**DESCRIPTION OF THE TASK:** For each line of the data below that holds "from", copy the line.

— start of RAW DATA —

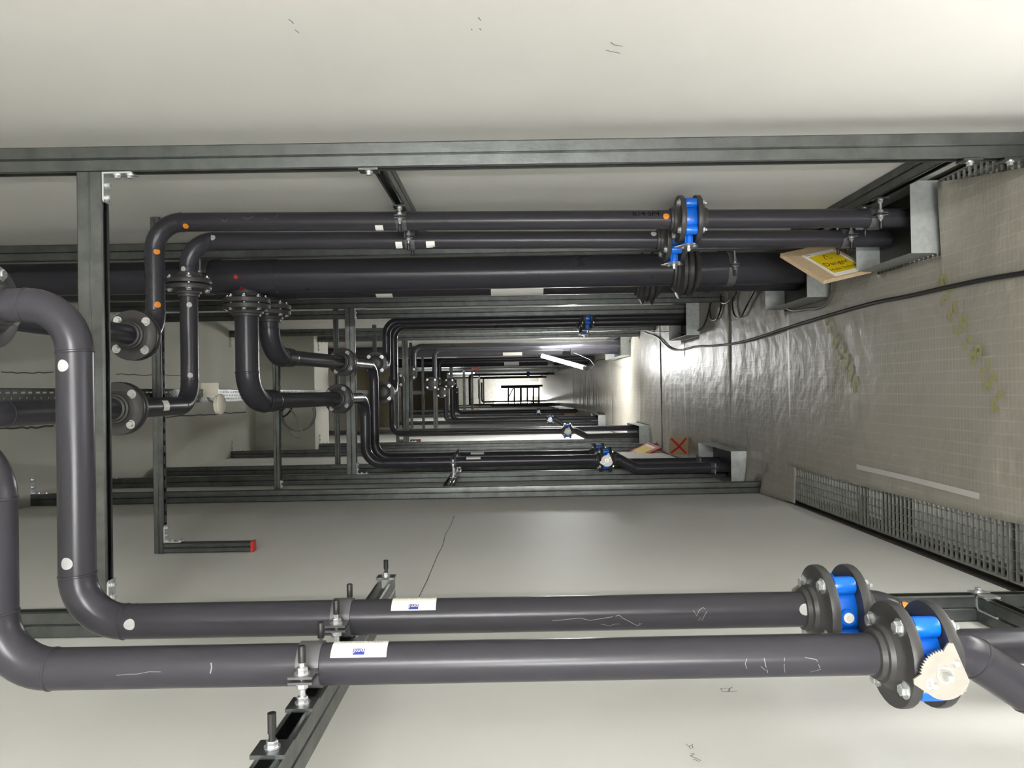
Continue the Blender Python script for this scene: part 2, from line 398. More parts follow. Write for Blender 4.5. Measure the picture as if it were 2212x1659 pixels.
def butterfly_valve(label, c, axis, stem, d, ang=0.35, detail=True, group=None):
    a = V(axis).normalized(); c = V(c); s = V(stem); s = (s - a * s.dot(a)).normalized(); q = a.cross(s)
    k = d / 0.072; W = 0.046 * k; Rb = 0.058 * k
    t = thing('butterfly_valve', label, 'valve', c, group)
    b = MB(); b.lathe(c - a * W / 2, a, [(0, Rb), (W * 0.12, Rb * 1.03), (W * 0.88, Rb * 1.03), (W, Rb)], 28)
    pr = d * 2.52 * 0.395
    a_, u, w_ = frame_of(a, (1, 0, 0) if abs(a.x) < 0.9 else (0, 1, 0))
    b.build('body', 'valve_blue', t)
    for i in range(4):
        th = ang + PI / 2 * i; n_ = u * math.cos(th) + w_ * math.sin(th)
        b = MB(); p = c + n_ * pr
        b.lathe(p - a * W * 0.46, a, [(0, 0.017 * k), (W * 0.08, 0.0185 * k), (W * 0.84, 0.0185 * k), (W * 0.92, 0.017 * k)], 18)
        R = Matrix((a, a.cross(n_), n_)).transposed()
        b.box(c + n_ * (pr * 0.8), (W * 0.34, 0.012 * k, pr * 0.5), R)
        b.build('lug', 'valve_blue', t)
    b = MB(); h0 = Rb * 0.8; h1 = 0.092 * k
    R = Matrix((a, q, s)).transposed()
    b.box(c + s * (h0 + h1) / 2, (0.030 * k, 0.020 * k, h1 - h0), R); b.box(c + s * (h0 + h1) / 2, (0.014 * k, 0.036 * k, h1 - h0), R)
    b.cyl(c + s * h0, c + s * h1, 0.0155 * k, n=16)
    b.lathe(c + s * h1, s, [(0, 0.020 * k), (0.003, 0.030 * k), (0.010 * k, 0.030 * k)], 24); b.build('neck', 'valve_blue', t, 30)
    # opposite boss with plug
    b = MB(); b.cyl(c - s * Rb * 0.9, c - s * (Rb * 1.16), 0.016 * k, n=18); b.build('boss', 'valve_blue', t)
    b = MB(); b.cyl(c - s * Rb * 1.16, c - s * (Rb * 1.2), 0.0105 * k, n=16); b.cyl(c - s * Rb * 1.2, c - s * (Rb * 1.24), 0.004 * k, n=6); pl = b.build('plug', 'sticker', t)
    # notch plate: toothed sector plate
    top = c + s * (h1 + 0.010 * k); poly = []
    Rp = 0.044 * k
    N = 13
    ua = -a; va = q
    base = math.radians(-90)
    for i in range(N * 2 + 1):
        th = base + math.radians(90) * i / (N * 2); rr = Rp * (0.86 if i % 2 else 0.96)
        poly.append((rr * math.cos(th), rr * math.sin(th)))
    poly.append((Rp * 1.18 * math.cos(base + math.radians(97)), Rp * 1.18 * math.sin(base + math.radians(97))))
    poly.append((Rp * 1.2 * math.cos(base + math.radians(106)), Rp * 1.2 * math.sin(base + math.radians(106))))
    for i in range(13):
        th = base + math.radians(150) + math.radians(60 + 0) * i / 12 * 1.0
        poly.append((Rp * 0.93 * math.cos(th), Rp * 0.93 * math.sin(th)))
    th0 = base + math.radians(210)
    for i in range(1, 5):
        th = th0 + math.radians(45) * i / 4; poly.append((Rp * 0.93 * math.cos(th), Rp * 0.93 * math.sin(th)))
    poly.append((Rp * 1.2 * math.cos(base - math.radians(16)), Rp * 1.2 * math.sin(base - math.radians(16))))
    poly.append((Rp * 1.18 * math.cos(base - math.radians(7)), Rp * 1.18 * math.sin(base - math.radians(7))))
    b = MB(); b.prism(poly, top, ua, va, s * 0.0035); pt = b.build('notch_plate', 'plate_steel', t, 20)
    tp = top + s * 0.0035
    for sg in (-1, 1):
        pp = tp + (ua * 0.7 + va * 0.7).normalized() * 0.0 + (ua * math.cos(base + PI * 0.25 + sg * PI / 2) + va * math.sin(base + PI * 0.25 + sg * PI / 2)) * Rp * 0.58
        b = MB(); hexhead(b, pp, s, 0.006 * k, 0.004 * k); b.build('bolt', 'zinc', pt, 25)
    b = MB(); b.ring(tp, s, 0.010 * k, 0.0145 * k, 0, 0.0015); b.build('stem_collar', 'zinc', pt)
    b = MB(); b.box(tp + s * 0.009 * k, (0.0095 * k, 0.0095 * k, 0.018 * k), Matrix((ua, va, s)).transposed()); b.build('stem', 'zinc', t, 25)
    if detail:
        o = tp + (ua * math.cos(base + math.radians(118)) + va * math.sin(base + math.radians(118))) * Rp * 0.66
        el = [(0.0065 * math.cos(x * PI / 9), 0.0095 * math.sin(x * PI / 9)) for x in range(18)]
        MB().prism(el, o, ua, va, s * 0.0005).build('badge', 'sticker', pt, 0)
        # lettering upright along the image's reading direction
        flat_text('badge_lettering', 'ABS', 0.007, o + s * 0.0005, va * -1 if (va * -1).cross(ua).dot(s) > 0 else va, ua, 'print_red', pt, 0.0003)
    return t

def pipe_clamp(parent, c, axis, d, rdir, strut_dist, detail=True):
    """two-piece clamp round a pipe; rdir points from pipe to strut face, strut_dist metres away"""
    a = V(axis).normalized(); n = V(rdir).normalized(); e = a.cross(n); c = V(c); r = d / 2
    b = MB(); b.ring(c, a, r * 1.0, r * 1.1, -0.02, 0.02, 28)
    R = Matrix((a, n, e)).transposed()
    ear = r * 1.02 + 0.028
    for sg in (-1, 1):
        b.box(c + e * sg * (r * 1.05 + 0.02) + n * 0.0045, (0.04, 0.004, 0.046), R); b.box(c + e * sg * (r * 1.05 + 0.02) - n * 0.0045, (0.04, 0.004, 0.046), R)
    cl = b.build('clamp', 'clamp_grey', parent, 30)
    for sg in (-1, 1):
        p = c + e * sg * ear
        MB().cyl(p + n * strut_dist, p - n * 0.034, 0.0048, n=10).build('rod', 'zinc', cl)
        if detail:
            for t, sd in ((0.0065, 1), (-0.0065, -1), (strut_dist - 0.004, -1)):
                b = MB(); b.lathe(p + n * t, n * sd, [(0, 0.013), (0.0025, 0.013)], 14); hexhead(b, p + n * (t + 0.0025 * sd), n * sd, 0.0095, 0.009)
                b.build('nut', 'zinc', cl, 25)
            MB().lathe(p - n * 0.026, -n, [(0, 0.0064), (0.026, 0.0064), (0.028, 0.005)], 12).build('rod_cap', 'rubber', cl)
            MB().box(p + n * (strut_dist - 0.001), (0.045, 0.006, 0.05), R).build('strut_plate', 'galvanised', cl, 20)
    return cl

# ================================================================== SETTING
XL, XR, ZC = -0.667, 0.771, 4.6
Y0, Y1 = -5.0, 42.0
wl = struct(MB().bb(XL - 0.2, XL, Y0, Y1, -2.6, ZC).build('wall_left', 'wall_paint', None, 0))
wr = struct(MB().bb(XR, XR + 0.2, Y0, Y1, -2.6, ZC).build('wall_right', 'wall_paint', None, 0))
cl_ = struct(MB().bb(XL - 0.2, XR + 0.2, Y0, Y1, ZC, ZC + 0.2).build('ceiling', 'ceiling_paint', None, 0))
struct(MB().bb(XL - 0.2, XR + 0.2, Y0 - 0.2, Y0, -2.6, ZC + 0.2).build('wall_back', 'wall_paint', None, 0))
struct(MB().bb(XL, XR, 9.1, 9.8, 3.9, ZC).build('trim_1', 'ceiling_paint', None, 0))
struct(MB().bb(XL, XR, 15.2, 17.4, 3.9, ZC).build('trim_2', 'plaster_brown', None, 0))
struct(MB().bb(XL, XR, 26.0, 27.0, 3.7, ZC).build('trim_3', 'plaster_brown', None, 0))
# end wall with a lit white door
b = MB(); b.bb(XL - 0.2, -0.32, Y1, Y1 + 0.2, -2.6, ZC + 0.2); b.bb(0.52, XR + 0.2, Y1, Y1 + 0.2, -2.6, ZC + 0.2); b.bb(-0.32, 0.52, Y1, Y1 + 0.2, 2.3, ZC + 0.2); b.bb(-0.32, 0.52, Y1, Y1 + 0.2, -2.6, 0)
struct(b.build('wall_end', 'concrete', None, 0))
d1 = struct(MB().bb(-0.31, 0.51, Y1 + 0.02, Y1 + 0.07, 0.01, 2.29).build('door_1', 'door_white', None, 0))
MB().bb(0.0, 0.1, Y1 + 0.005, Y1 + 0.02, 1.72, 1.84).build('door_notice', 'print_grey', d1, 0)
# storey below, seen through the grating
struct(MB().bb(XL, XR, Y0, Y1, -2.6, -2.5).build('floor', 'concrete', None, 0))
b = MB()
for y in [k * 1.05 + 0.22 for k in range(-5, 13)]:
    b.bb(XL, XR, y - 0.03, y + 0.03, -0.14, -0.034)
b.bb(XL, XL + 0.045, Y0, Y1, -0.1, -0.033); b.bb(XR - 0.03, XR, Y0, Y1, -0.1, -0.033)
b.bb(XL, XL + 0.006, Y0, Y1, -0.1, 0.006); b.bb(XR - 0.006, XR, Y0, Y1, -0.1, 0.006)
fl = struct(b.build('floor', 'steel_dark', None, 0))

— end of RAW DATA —

**THE REPLY:**
Continue the Blender Python script for this scene: part 2, from line 398. More parts follow. Write for Blender 4.5. Measure the picture as if it were 2212x1659 pixels.
    """two-piece clamp round a pipe; rdir points from pipe to strut face, strut_dist metres away"""